0651 | Wednesday, December 13, 2006

Education

A new theme at Willow Glen High: Morp is prom spelled backwards

By Mayra Flores De Marcotte

Willow Glen High School students tossed tradition to the wind and flipped their winter formal on its head.

This year's dance turned into a casual soiree with jeans and T-shirts instead of gowns and tuxes, and tater tots and Swedish fish replaced strawberries and non-alcoholic daiquiris.

"Students don't have to buy expensive dresses or rent expensive tuxes to go to this dance," says Associated Student Body dance commissioner Jazmin Oseguera. "More people will be able to participate in the dance."

Jazmin picked up on the idea from a California Association Directors of Activity Camp she attended during the summer.

The idea developed into this year's dance theme--MORP, or prom spelled backwards.

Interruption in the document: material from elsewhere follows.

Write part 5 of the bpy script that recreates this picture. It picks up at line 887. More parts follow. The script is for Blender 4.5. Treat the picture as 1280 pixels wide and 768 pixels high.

Staying true to the dance's backward nature, students in the leadership class spent the two weeks prior to the Dec. 8 dance promoting and advertising the MORP theme with signs all over campus. The signs asked if students knew what MORP was. The students also promoted the dance by reading broadcasting announcements backward over the school's loudspeaker.

The new spin on an old tradition was meant to boost attendance, says Willow Glen High leadership teacher Melissa Foster.

In the '80s, the last dance of the year, the Crystal Ball, was well attended, Foster says. During the '90s, however, attendance dropped and there were many attempts to change the dance's design.

The dance never regained its popularity, Foster noted; the "allure" was lost.

This new, casual approach has been a springboard for change, she says.

"This dance will help students celebrate the beginning of the new year, and the end of the old," Foster says.

Leadership students also used this low-key dance to offer the student population an alternative to the five other formal dances throughout the year.

"We have fancy date dances the rest of the year," Foster says. "The students just wanted to do something different."

The dance was designed to also cost less than a more formal affair, and all the decorations used were recycled from prior events. Students paid $10 in advance or $15 at the door to attend.

"We used stars that were used for the homecoming dance, signs, big flowers, just threw everything out there," Jazmin says.

The dance coordinator also made sure to have balloons and white decorations so the blacklights made everything glow.

"This was the weirdest dance ever," Jazmin says, "but everyone had fun."